One day, Y found itself having to compete with a former partner (a software company) that had acquired one of Y's direct competitors (power systems, controllers, simulation, etc). Y then thought it was time they became less reliant on external software for their products and it made sense that they, too, entered the software business. The obvious next step was to reverse engineer and replicate some of the existing apps that were interfacing with their systems.

Y first tried to hire some SE for the job. But faced with the challenge of paying SE salaries, it was reasoned that since Y's existing EE have the academic prerequisite to code, they can probably do the job. A few meetings later, company management and the various EE managers all agreed that code is obviously code. Network, web, desktop, you name it, they can build. They can do it all.

Three years of technical debt later, they tried hiring actual SE who, upon interacting with the code, just kept leaving, for some reason. By the fourth year, those projects were scrapped and new ones started from scratch, with actual SE as project leaders and a few handpicked former-EE-turned-software-devs from the old teams.

All this to say that although EE can technically write code, building software, if done right, is a lot more than about simply spewing logic with a programming language. I'm not saying that an EE can't also become a qualified software dev, but once that happens, they'll want to be paid a software dev salary.

solarmist|1 year ago

There are more jobs, but also a lot more weird stuff is thrown in. Overall, the industry treats it like hiring a single bad engineer will singlehandedly and inevitably sink your entire company.

And the "boring" jobs copy their recruiting practices from the FAANG companies. So you have a 5 round interview that could ghost you any time.

The current problem is that huge numbers of companies are in a hiring freeze, but still posting jobs on job boards, so you have to submit countless resumes to get a human to contact you.

So yes, there are a lot more jobs available, but every step seems designed to discourage and frustrate job seekers.

xtracto|1 year ago

This rings true in my experience. I'm in the tech space, but my brother is a veterinarian. Find a job, he must comb through local newspapers, look for vet shops, ask friends/colleagues and maybe look in 3 or 4 job pages. And the pay is shit.

We in tech have it easy: upload your CV to LI and Indeed and hunt the postings there. Everything is concentrated in one place.

MeetingsBrowser|1 year ago

> We in tech have it easy: upload your CV to LI and Indeed and hunt the postings there. Everything is concentrated in one place.

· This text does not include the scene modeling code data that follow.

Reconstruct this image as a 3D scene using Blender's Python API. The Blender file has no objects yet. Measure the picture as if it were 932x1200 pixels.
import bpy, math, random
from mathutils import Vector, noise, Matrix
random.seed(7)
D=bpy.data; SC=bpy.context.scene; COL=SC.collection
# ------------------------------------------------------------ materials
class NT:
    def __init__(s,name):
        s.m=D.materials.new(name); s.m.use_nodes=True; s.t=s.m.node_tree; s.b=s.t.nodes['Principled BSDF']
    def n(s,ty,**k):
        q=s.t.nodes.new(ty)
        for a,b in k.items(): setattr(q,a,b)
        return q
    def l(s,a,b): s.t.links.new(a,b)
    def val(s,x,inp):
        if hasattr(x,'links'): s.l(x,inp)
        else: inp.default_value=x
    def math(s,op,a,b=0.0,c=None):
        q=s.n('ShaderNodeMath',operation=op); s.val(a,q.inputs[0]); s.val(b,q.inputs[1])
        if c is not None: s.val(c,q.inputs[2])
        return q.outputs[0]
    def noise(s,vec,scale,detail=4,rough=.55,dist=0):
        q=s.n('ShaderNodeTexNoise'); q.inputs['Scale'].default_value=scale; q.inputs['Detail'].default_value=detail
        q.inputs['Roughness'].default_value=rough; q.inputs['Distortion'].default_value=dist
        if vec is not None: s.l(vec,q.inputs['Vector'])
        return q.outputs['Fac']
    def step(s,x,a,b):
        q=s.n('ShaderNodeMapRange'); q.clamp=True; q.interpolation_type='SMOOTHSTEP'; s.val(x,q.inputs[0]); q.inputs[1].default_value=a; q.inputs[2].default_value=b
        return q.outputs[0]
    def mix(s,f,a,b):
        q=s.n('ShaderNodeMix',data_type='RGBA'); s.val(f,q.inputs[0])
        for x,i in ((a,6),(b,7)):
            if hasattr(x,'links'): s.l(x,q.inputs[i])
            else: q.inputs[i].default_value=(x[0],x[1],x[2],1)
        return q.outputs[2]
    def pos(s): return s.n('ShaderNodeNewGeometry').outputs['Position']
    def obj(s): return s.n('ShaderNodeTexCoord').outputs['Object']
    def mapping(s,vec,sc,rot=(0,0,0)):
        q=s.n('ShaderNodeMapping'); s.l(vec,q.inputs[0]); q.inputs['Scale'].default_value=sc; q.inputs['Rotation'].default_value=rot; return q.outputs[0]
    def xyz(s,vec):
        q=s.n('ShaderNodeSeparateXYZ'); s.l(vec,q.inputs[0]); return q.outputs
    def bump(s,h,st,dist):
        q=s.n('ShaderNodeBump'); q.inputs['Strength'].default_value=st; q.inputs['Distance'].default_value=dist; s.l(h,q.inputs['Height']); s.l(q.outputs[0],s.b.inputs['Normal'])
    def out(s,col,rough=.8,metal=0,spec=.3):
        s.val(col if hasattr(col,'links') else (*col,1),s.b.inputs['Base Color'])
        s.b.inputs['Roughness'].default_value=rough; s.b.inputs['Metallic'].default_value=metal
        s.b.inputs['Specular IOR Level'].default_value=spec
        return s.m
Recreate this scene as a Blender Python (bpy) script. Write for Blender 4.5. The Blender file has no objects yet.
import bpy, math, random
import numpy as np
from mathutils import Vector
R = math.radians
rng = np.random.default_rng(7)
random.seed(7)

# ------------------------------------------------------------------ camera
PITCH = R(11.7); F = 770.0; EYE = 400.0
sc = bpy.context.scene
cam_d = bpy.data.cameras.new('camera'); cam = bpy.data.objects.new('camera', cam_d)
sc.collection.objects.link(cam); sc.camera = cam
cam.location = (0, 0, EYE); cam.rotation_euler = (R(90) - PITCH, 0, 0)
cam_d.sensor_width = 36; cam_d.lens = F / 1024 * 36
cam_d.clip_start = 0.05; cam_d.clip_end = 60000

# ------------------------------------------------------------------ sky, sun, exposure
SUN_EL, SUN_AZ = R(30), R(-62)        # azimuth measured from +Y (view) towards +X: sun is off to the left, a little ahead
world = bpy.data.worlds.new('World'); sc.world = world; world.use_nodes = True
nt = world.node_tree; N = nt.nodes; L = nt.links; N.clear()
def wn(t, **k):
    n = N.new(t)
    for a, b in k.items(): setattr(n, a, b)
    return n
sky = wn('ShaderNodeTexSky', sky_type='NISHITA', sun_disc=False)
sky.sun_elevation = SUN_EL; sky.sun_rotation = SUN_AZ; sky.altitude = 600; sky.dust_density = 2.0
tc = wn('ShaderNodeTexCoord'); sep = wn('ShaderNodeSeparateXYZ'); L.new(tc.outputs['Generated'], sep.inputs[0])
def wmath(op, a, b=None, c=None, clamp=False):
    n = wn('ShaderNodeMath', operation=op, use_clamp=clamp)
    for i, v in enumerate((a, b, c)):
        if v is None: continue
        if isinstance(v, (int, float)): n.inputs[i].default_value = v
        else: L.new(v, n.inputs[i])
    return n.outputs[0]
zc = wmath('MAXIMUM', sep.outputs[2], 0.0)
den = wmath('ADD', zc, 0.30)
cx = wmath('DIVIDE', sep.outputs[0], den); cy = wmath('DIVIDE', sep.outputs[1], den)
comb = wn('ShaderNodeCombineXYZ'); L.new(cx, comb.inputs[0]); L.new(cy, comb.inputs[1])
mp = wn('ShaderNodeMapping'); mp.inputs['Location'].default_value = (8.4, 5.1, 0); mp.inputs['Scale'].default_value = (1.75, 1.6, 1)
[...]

This does not sound like someone who has been job hunting for software roles in the last few years.

I applied to ~60 positions that I think I was a strong fit for through linkedin and indeed and only heard back from 3. Only one of those actually followed through to an interview.

I also searched company careers pages manually and applied to 5 companies directly, which resulted in 4 interviews and 3 offers.

5 years of experience and all three offers were for ~$150k fwiw.